“Silent, but maybe deadly”: When Nicolas Cage was stalked by a mime

Weirdness is woven into the very fabric of Nicolas Cage, with the actor just as well-known for his eccentricities away from the camera as he is for his inimitable performances in front of it.

Whether he’s eating live cockroaches, having hot yoghurt poured over his toes to get him ready for a sex scene, painting his face like a voodoo practitioner for a character that was rendered through CGI, or beating animatronics possessed by the spirit of a satanic cult to a pulp, there’s nobody quite like him.

Such is Cage’s penchant for the off-kilter that if 100 people were asked which actor was more likely than any other to be stalked by a mime artist, then there’s a distinctly high possibility at least 99 of them would give the same answer, and it would be him.

Not every urban legend surrounding the Academy Award winner’s personal life has been true, but his haunting experience of being ominously followed by a wordless performative artist most definitely is, with Cage regaling the chilling tale to Parade.

“I guess it would fall into the stalker category more or less,” he explained. “I was being stalked by a mime. Silent, but maybe deadly.” He was working with no less of a filmmaking heavyweight than Martin Scorsese at the time, but somehow, the intruder kept turning up to send shivers down the actor’s spine.

“Somehow, this mime would appear on the set of Bringing Out the Dead and start doing strange things,” he continued. “I have no idea how it got past security. Finally, the producers took some action, and I haven’t seen the mime since. But it was definitely unsettling.”

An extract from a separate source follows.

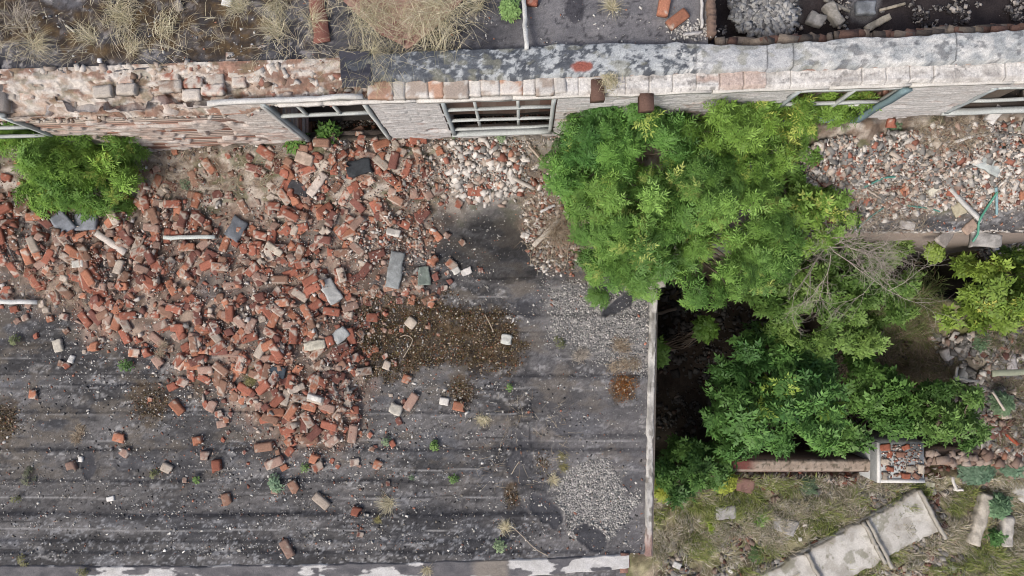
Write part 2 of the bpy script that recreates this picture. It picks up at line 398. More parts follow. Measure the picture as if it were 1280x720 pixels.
tag(BLD,'roofless-looking ruined brick building with flat tarred roofs and a limewashed wall of empty windows','building')
build_lower_roof(BLD)
# ------------------------------------------------------------------ upper roof and parapet
ZU=2.14
def hz2(x,y):
    u,v=plan(x,y,0*np.asarray(x)+ZU); return ZU+.03*fbm(u/50,v/30,60,3)
def build_upper(bld):
    st=.018
    a=P(-80,-60,ZU);b=P(896,120,ZU)
    X,Y=np.meshgrid(np.arange(a[0],b[0],st),np.arange(b[1]-.1,a[1],st),indexing='ij'); U,V=plan(X,Y,0*X+ZU)
    Z=hz2(X,Y)
    base=lerp((.026,.027,.034),(.10,.10,.108),ss(.3,.7,fbm(U/50,V/22,61,6,.65)))
    base*=(.7+.6*fbm(U/6,V/5,62,3))[...,None]
    lf=ss(.62,.7,fbm(U/7,V/6,63,3))*ss(440,380,U); base=lerp(base,(.33,.32,.32),lf*.6)
    rt=ss(600,680,U); base=lerp(base,lerp((.10,.10,.11),(.24,.235,.24),fbm(U/30,V/14,64,4)),rt*.75)
    base=lerp(base,(.03,.03,.038),ss(1.1,.85,blob(U,V,718,12,12,20)+.4*(fbm(U/8,V/8,65,2)-.5))*.8)
    base=lerp(base,(.022,.022,.028),(1-ss(0,.04,np.abs(fbm(U/20,V/13,66,3)-.5)))*ss(.4,.6,fbm(U/60,V/50,67,2))*.8)
    mo=ss(.46,.58,fbm(U/60,V/34,68,4)+.14*ss(70,20,V))*ss(420,370,U)*ss(88,66,V)
    mo=mo*(.55+.45*ss(.4,.55,fbm(U/9,V/8,158,3))); base=lerp(base,lerp((.035,.024,.016),(.13,.085,.038),ss(.35,.75,fbm(U/10,V/9,69,5,.65)))*.8,mo*.95)
    base*=(.8+.4*vn(X*60,Y*60,70))[...,None]
    vedge=np.where(U<300,97-.05*U,np.where(U<428,82,112))+6*(fbm(U/16,V*0,71,3)-.5)
    kee=(V<vedge)&(U<886)
    Z=Z+.05*ss(10,0,vedge-V)*(fbm(U/8,V/8,72,2)-.3)
    grid_obj(X,Y,Z,base,kee,'upper_roof',M_FELT,bld)
    mb=MB()
    t=[P(-80,-60,ZU),P(884,-60,ZU),P(884,60,ZU),P(-80,84,ZU)]
    Vv=[(p[0],p[1],ZU-.02) for p in t]+[(p[0],p[1],ZU-.2) for p in t]
    mb.add(Vv,[[0,3,2,1],[4,5,6,7],[0,1,5,4],[1,2,6,5],[2,3,7,6],[3,0,4,7]],(.15,.14,.13))
    mb.build('roof_slab',M_CONC,bld)
    # parapet capping: lumpy tarred and limed top with thickness
    n=int(8.2/.015); u=np.linspace(432,1360,n); prof=np.linspace(0,1,34)
    back=np.interp(u,[432,470,560,640,760,850,960,1060,1180,1360],[72,66,61,57,53,52,56,47,41,34])+3*(fbm(u/18,u*0,75,3)-.5)*2
    front=np.interp(u,[432,470,640,800,960,1180,1360],[103,101,99,93,88,80,74])+2*(fbm(u/9,u*0,76,3)-.5)*2
    UU=np.repeat(u[:,None],34,1); T=np.repeat(prof[None],n,0); VV=back[:,None]*(1-T)+front[:,None]*T
    zz=2.30+.035*np.sin(T*PI)**.5+.03*(fbm(UU/14,VV/9,77,4)-.5)
    down=np.maximum(ss(.06,0,T),ss(.94,1,T)); zz=zz-down*.13
    pw=P2(np.stack([UU.ravel(),VV.ravel()],-1),2.3); X=pw[:,0].reshape(UU.shape);Y=pw[:,1].reshape(UU.shape)
    dark=lerp((.035,.040,.052),(.12,.135,.15),fbm(UU/20,VV/10,78,4))
    lime=lerp((.30,.32,.325),(.54,.54,.52),ss(.3,.7,fbm(UU/14,VV/9,79,5,.65)))
    lich=ss(.46,.60,fbm(UU/8,VV/6,80,5,.7)+.16*ss(520,800,UU)-.08)
    pal=np.clip(ss(860,900,UU)+ss(820,860,UU)*lich,0,1)
    C=lerp(lerp(dark,(.44,.47,.48),lich*.75*ss(440,560,UU)),lime,pal*.85)
    C=lerp(C,lerp((.27,.285,.30),(.42,.43,.44),fbm(UU/16,VV/9,81,4)),ss(870,890,UU)*ss(1010,980,UU)*.7)
    C=lerp(C,(.06,.065,.075),ss(.58,.66,fbm(UU/12,VV/8,82,4))*.6*ss(980,1020,UU))
    C=lerp(C,(.20,.20,.15),ss(.60,.7,fbm(UU/16,VV/10,83,3))*.5*(1-ss(980,1100,UU)))
    C=lerp(C,(.24,.08,.06),ss(1.1,.7,blob(UU,VV,727,84,14,8)+.4*(fbm(UU/6,VV/6,84,2)-.5)))
    for cu in (990,957,868,1192): C=lerp(C,(.03,.03,.035),np.exp(-((UU-cu-2*fbm(VV/6,VV*0,85,2))/.9)**2)*.8)
    C*=(.8+.4*vn(X*70,Y*70,86))[...,None]
    grid_obj(X,Y,zz,C,np.ones(X.shape,bool),'parapet',M_FELT,bld,flip=True)
    # masonry backing strip below the capping
    mb=MB()
    for i in range(0,n-12,12):
        j=i+12
        q=[P(u[i],back[i]+1.5,2.3),P(u[j],back[j]+1.5,2.3),P(u[j],front[j]-1.5,2.3),P(u[i],front[i]-1.5,2.3)]
        Vx=[(p[0],p[1],2.24) for p in q]+[(p[0],p[1],1.0) for p in q]
        mb.add(Vx,[[0,3,2,1],[4,5,6,7],[0,1,5,4],[2,3,7,6]]+([[3,0,4,7]] if i==0 else []),lerp((.22,.13,.10),(.4,.35,.3),np.array(vn(i*.11,3.,5))))
    # brown broken brickwork along the back of the parapet over the collapsed room
    mb.build('parapet_core',M_WALL,bld)
    mb=MB()
    for k in range(58):
        uu=900+k*7.6+RNG.uniform(-2,2); bb=np.interp(uu,u,back)
        if uu>1360: break
        c=P(uu,bb-.5-RNG.uniform(0,2)+(2 if uu>1080 else 0),2.10+RNG.uniform(-.05,.03)); L_=RNG.uniform(.6,2.2)
        box(mb,c,(.10*L_,.10,.07),eul(RNG.normal(0,.1),RNG.normal(0,.1),RNG.normal(0,.12)),np.array([(.15,.09,.07),(.20,.165,.13),(.14,.115,.095)][RNG.integers(3)])*RNG.uniform(.7,1.2),.009)
    mb.build('broken_course',M_WALL,bld)
    # cross wall stub beside the collapsed room
    mb=MB()
    beam(mb,P(883.5,-60,2.02),P(884,52,2.02),.085,.45,(.17,.12,.095),.05,nseg=40,wob=.005)
    beam(mb,P(876,-60,2.20),P(877,36,2.20),.025,.06,(.46,.45,.43),.08,nseg=20,wob=.004)
    beam(mb,P(853,43.5,2.18),P(877,41,2.18),.03,.04,(.40,.39,.38),.08,nseg=6,wob=.004)
    mb.build('cross_wall',M_WALL,bld)
    # black felt flap hanging over the broken edge
    n=26; a,b=np.meshgrid(np.linspace(0,1,n),np.linspace(0,1,n),indexing='ij')
    uu=425+38*a+3*b; vv=66+42*b-3*a*b
    p=P2(np.stack([uu.ravel(),vv.ravel()],-1),2.3); zz=2.34-.02*np.sin(b*5)-.10*ss(.7,1,b)+.012*fbm(a*4,b*4,88,2)
    Cc=lerp((.022,.024,.034),(.05,.052,.066),fbm(a*5,b*5,89,3))
    grid_obj(p[:,0].reshape(n,n),p[:,1].reshape(n,n),zz,Cc,np.ones((n,n),bool),'felt_flap',M_FELT,bld,flip=True)
build_upper(BLD)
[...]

Scorsese’s 1999 psychological drama follows Cage’s beaten-down paramedic, Frank Pierce, who struggles to cope with the internal and external pressures of his job. Over the course of several nights and various co-workers, he slowly begins losing his grip on sanity and seeks to be terminated from his position of employment.

It’s one of the director’s more underrated features, with Cage doing an incredible job of slowly descending into madness while struggling with the rigours of such an intense profession. It was far from a success at the box office, though, even if Bringing Out the Dead‘s leading man now regards it as one of his finest works, going so far as to say “that might be the best movie I ever made”.

Knowing that Cage was constantly looking over his shoulder to see if he was still being stalked by a mime that brazenly laughed in the face of the film’s security to get into the proximity of its chosen target, it’s even more impressive he managed to leave his outlandishly specific off-screen baggage at the door to deliver such a strong turn.